AWS cost cuts

Components:

  • Microservices running in containers/instances
  • User facing websites/content
  • Background/recurring/scheduled jobs
  • One off ad-hoc tasks
  • Databases

General things:

  • Ensure tags are present everywhere.
  • No need to wait for things to be perfect.
  • Enable billing reports and understand how to read the bills.
  • Cost explorer
  • Thinking out of AWS.
  • Engineering cost vs Cloud cost

Immediate actionable items:

  • Go to volumes. If there's any "Available" there, just delete them.
  • Go to S3 and setup lifecycle policies.
  • Remove unused Elastic IPs.
  • Check if all your EBS volumes are actively in Use.

S3

  • Store static content in s3. Use s3 bucket name as what your website would be.
  • s3 requests do cost you. If you're doing bulk upload of images, use s3 sync. Unless it's a end user thing, try to use s3 tools or sdk tools as much as possible. They don't cost same as http.
  • Enable S3 private VPC link
  • All logs from everywhere can safely reside in s3 for a very cost.
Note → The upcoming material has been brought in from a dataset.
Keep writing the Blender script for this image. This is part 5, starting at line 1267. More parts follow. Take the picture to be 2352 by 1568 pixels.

Lifecycles to reduce storage costs

  • Put lifecycle policy on S3 to move Infrequent Access,
    S3 single zone IA,
    Glacier.
  • You don't need logs of 6 months old at finger tips.
  • You can delete objects via lifecycle, costs lesser than doing an s3 delete API.

CDN:

  • Use cloudflare over cloudfront. Because cloudflare is free.
  • Compression: instead of enabling gzip at CDN, you can push the gzipped contents to s3.
  • Purge cache only when it's necessary.

VPC

  • All private instances should communicate over private network. Don't use public IPs for internal communication.
  • Use different VPCs or different regions for different environments.

EBS

  • Snapshots:

    • Only the delta costs. So, reducing frequency or deleting old snapshots won't help reducing costs
  • Storage (gp2 vs Provisioned I/O or St1):

    • Auto-elasticity. Storage can expand as and when necessary, by an AWS call.
    • Logrotate and send logs to s3.
    • For kafka like workloads, Serial Throughput disk makes more sense.

Choose filesystems appropriately from day 0. Transitioning is expensive and sometimes impossible.
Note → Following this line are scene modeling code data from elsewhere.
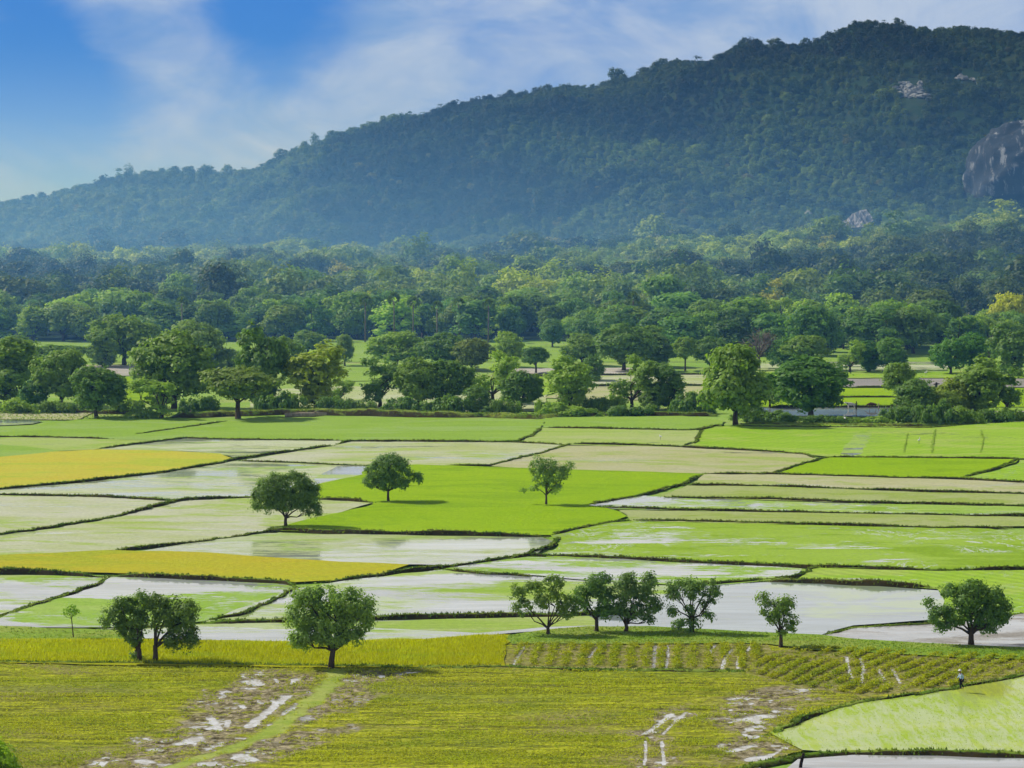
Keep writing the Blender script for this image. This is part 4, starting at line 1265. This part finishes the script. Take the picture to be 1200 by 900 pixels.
def wood_tint(rng):
    r = rng.random()
    if r < .34: b = np.array([.75, .95, 1.05])
    elif r < .66: b = np.array([1.05, 1.15, 1.0])
    elif r < .92: b = np.array([1.6, 1.55, 1.05])
    else: b = np.array([1.2, 1.15, 1.7])
    return tuple(b * rng.uniform(.8, 1.2))


rw = np.random.default_rng(77)
wood = []
row = 0
Y = 800.0
while len(wood) < 205:
    half = .2 * Y + 22
    x = -half + rw.uniform(0, 8)
    while x < half:
        px = x / Y * FPX + 600
        edge = np.interp(px, [0, 350, 600, 660, 860, 1110, 1250], [796, 800, 800, 760, 725, 735, 720])
        if Y + 0 >= 0:
            wood.append((x + rw.normal(0, 2.5), Y + rw.normal(0, 3) - (800 - edge) * (1 if Y < 870 else max(0, 1 - (Y - 870) / 60)), rw.choice([rw.uniform(7, 11), rw.uniform(10, 14.5)])))
        x += rw.uniform(9.0, 14.5)
    Y += 13.5; row += 1
WOOD_END = Y
GW = 'broadleaf trees at the front of the wood'
kinds = list(FM)
for i, (x, y, h) in enumerate(wood[:230]):
    kd = kinds[rw.choice(4, p=[.56, .26, .06, .12])]
    copy_tree(FM[kd][rw.integers(0, 3)], (x, y, float(max(0, hill_z(x, y)))), h * rw.uniform(.8, 1.2), h, rw.uniform(0, 6.28), tuple(np.array(wood_tint(rw)) * rw.uniform(.7, 1.35)),
              'broadleaf tree among the many at the front of the wood below the hill', GW, 'forest_tree')
for px, py, w, h, kd, tint, label in ((442, 382, 34, 40, 'round', (3.0, 1.7, .7), 'orange brown tree standing out in the wood left of centre'),
                                      (1182, 400, 50, 54, 'round', (2.9, 2.0, .6), 'golden yellow tree in the wood at the right edge'),
                                      (722, 396, 46, 40, 'round', (2.0, 1.9, .8), 'yellow green tree in the wood right of centre'),
                                      (775, 388, 50, 64, 'tall', (1.1, 1.3, 1.0), 'tallest rounded tree rising above the wood right of centre'),
                                      (210, 372, 44, 50, 'round', (1.4, 1.5, .8), 'sunlit yellowish tree high in the left part of the wood')):
    p = G(px, py, 0); s = ppm(p)
    copy_tree(FM[kd][0], p, w / s, h / s, 1.0, tint, label, 'trees standing out in the wood', 'forest_tree')
for i in range(0, 16, 2):
    px = [428, 446, 462, 470, 484, 497, 512, 524, 538, 556, 572, 205, 214, 598, 742, 850][i]
    p = G(px, random.uniform(398, 404) if px < 700 else 404, 0)
    copy_tree(PALM, p, 5.0, random.uniform(12.5, 16), random.uniform(0, 6), MD if i % 2 else LT, 'tall slender fan palm with bare pale trunk in the wood front', 'fan palms in the wood', 'palm_tree', 'palm')

# ------------------------------------------------------------------ the rest of the wood, up and over the hill: one mass
ROCKS = [  # px, py, width px, height px
    (1215, 205, 190, 100), (1002, 277, 56, 58), (1068, 113, 38, 52), (1130, 96, 38, 26), (946, 259, 10, 6), (1062, 80, 22, 18)]
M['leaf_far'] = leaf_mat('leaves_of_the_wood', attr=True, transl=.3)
src = bpy.data.collections.new('wood_tree_shapes')
for i, kd in enumerate(('round', 'round', 'tall', 'round', 'loose', 'tall')):
    L = kind_lobes(kd, 900 + i)
    V, F, A = crown_geo(L, 1.15, 13, .43, 1.0, 900 + i)
    o = mesh_np('wood_crown', V, F, M['leaf_far'], None, A, link=False)
    src.objects.link(o)
rf = np.random.default_rng(21)


def scatter(y0, y1, gap, size, wfac=.205, wadd=40):
    out = []
    Y = y0
    while Y < y1:
        g = gap if not callable(gap) else gap(Y)
        half = wfac * Y + wadd
        x = np.arange(-half, half, g)
        out.append(np.column_stack([x + rf.normal(0, g * .3, len(x)), Y + rf.normal(0, g * .3, len(x)), np.full(len(x), size if not callable(size) else size(Y))]))
        Y += g * .95
    return np.concatenate(out)


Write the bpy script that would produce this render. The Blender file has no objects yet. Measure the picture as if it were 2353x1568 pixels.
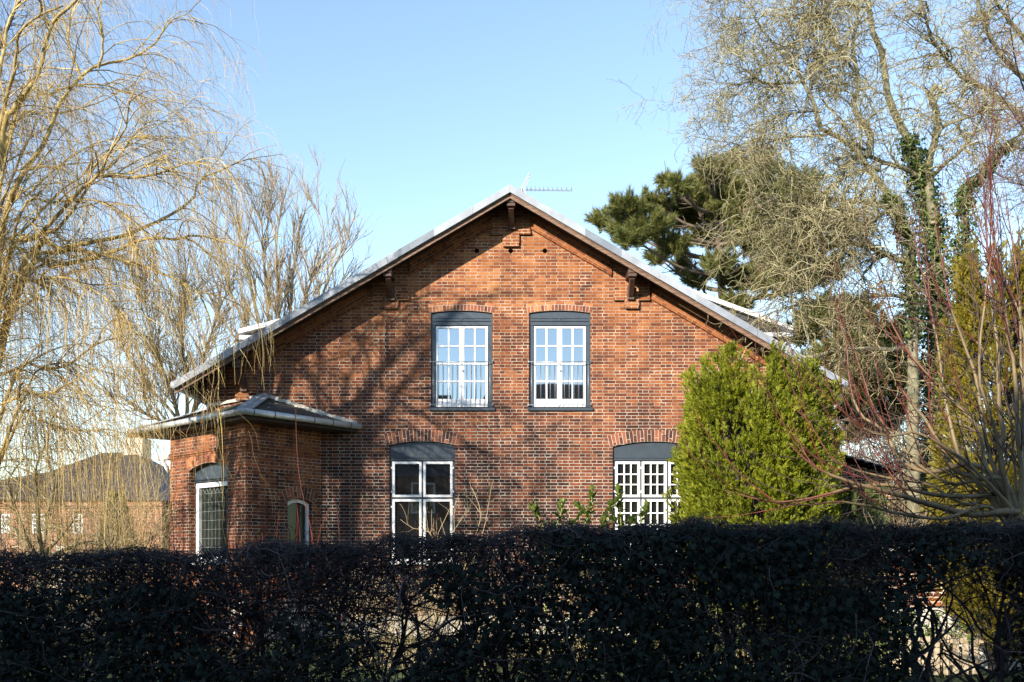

Snapshot restore to EBS takes significant time.

EC2

  • Shutdown periods

    • You don't need all the services running all the time. Staging can sleep when you sleep.
  • Scheduled instances

    • Run scheduled jobs which would take few hours.
  • Reserved instances (take convertible)

    • Buy no-upfront reserved instances convertible for 1 year. If you're unsure of whether you'd be using AWS for that long, buy it and find someone who can use the account. You're in co-working space, after all.
  • Idle instances

    • Identify idle instances and validate if they can be shut down. How to decide Idle? Check for CPU, IOPS.
  • Right sizing

    • What's the right size of an EC2 instance?
  • Elasticity

    • Taking up autoscaling, how to quickly acheive it.
    • Deployment strategies to make sure your applications are elastic.
  • Spot

    • Decide between Engineering Cost vs Returns
    • How to run Spot efficiently and reliably.
    • Running stateful/Database applications on Spot
    • Fleet - Almost works similar to Autoscaling group.
    • Spot block - Your spot instance won't die within this period.

Enable termination protection on all the instances.

Lambda

  • Background jobs

    • Data crunching over s3, redshift, etc.
    • AWS related tasks like maintaining tags, sending cost reports every week, etc.
  • Ops jobs which need to scale

    • APIs which don't need to rely on databases heavily.
  • Ad-hoc tasks

    • Running some quick hacky script.

Untouched topics

  • Kubernetes/ECS/Nomad like schedulers:

    • The engineering cost involved in reducing cloud costs shouldn't surprise you.